* Directions *
Begin at the line containing "Write part 2" and stop at the line containing "tag(bo, 'thin white"; copy those lines exactly, ends included, and nothing else.

-- begin Material to process --

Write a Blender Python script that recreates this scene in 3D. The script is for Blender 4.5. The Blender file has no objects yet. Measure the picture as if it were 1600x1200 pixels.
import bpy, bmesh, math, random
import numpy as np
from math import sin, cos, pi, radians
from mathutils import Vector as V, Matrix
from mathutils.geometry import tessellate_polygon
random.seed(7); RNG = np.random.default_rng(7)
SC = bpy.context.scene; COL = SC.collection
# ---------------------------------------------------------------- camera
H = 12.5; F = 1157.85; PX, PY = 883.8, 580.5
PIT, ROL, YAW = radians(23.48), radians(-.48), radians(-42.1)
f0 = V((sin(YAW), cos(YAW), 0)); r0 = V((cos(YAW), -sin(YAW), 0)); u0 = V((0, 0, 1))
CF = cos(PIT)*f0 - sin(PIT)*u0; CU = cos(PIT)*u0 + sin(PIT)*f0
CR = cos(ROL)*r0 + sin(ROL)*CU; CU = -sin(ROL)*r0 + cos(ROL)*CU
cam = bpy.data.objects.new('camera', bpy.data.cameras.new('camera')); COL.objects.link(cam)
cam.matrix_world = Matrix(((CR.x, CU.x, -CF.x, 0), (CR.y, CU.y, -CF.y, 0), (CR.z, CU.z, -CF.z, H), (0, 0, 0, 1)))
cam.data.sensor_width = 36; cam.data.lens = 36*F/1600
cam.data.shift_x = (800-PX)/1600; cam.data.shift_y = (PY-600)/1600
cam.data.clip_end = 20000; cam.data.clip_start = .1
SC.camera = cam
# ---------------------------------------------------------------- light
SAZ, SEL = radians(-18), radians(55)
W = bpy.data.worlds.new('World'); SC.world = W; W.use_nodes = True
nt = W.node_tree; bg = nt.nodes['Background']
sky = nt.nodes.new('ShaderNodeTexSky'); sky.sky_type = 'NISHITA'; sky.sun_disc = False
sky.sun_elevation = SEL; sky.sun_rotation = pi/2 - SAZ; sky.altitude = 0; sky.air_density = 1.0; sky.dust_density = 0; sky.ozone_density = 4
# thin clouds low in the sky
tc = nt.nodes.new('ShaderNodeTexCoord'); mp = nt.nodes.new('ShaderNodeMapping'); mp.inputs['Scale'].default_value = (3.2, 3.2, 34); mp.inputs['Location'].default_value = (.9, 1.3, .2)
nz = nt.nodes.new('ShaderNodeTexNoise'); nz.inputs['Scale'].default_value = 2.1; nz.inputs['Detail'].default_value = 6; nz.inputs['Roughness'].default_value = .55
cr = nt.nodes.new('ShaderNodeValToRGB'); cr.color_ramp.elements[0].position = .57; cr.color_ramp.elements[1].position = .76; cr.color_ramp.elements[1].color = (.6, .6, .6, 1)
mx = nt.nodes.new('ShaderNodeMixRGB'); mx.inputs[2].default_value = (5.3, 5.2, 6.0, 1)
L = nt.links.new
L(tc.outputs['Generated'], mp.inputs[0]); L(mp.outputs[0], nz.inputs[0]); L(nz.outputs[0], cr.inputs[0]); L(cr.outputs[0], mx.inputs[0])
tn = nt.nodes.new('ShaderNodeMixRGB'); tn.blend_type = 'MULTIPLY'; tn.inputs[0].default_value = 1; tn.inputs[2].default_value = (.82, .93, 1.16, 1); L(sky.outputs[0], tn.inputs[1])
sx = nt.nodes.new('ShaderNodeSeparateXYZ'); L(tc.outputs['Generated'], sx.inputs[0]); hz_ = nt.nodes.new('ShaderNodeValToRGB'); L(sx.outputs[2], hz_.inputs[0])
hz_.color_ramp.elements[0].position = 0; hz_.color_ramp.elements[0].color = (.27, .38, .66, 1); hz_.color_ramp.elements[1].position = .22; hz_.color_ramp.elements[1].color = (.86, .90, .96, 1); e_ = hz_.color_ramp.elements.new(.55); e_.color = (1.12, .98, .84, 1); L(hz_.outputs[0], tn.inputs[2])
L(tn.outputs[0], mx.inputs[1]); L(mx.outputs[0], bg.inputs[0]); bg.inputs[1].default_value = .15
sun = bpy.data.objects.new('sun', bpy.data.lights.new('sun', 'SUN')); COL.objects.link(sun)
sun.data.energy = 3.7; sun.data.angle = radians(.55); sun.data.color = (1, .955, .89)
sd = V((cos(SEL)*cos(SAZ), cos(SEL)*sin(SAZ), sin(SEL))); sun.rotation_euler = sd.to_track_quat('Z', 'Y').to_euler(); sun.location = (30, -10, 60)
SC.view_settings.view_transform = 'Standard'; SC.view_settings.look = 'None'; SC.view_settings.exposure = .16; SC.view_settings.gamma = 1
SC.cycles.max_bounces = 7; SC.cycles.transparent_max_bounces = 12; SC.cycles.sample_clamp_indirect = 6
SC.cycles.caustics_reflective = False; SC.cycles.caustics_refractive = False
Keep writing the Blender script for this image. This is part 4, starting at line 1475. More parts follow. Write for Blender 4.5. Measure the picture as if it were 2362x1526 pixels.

-- end Material to process --
-- begin Material to process --

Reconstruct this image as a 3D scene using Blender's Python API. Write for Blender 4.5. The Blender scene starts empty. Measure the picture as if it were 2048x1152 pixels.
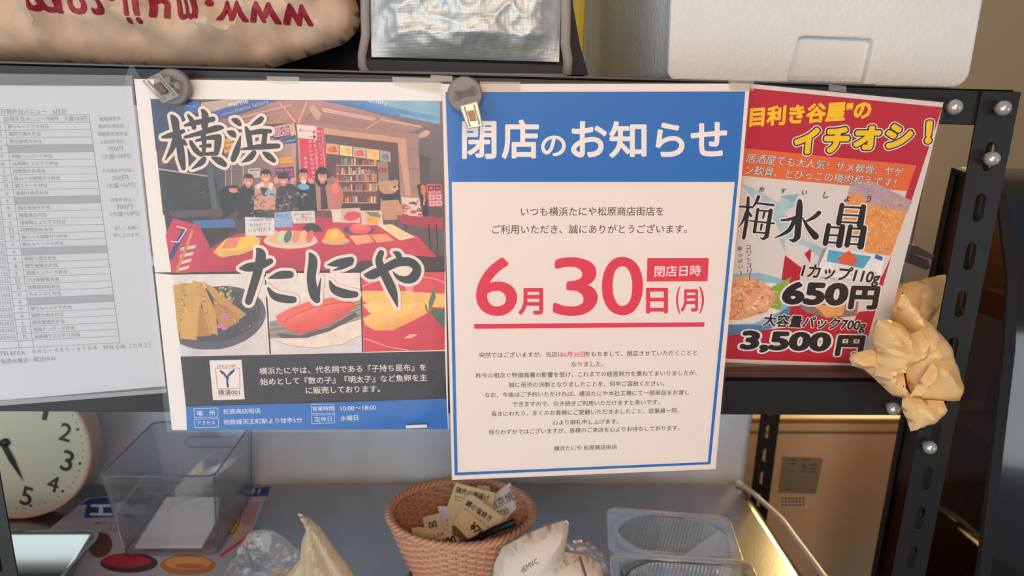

-- end Material to process --
-- begin Material to process --

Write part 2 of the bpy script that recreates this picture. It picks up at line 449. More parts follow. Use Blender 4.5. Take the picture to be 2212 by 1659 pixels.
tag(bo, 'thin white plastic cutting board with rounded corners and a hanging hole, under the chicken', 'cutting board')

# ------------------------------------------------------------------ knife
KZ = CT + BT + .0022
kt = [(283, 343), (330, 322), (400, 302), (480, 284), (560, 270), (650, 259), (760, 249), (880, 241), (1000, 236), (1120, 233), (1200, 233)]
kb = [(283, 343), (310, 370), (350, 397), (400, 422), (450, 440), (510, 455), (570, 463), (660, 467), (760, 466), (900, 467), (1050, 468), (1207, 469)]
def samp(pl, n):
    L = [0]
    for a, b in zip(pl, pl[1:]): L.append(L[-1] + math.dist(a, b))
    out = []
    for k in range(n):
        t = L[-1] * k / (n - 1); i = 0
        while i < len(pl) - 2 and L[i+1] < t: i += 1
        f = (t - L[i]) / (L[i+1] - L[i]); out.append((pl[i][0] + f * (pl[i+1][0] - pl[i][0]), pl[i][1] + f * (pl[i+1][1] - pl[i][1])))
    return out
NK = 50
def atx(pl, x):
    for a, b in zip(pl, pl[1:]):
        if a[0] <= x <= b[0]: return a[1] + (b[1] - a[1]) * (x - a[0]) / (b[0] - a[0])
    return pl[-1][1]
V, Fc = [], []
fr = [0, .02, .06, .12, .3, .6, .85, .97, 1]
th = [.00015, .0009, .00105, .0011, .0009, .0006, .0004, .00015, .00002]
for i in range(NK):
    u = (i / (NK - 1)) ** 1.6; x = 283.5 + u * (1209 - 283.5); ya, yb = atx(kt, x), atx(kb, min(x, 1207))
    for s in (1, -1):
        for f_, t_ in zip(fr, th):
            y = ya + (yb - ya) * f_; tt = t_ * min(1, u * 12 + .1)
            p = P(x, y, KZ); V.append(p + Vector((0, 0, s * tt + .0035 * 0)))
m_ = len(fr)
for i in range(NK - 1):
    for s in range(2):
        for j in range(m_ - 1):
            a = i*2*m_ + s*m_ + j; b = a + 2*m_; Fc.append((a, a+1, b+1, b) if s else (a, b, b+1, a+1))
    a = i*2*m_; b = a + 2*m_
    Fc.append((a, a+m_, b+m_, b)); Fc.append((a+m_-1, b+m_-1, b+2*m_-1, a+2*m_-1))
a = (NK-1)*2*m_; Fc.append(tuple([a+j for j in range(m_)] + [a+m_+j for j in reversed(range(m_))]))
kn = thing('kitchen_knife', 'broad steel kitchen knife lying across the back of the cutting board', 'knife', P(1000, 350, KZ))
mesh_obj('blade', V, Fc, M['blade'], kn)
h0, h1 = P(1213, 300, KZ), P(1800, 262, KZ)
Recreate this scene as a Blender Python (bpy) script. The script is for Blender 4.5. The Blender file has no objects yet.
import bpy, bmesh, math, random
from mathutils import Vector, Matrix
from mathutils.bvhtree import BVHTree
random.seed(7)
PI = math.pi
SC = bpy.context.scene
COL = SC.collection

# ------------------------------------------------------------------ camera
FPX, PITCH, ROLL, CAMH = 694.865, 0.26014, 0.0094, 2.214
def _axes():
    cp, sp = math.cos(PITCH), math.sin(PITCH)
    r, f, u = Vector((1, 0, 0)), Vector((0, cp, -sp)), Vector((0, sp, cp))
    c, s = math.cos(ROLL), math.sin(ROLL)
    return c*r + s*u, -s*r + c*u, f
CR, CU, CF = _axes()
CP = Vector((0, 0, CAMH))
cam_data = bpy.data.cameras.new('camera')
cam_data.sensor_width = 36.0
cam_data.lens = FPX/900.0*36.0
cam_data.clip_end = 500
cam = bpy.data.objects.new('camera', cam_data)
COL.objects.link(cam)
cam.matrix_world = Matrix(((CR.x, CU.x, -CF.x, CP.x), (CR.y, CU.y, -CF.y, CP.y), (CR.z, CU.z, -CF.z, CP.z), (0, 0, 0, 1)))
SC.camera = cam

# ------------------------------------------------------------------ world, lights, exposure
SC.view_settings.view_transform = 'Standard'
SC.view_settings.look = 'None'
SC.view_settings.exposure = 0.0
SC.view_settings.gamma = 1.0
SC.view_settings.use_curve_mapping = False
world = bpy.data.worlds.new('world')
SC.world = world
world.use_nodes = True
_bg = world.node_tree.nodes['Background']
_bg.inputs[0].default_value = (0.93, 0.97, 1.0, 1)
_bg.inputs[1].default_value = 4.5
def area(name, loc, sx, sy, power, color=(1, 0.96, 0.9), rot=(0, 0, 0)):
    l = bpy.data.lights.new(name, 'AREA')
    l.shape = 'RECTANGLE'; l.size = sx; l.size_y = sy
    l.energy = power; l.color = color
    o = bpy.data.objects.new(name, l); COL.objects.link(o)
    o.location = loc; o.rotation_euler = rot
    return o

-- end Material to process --

* Correct answer *
Write part 2 of the bpy script that recreates this picture. It picks up at line 449. More parts follow. Use Blender 4.5. Take the picture to be 2212 by 1659 pixels.
tag(bo, 'thin white plastic cutting board with rounded corners and a hanging hole, under the chicken', 'cutting board')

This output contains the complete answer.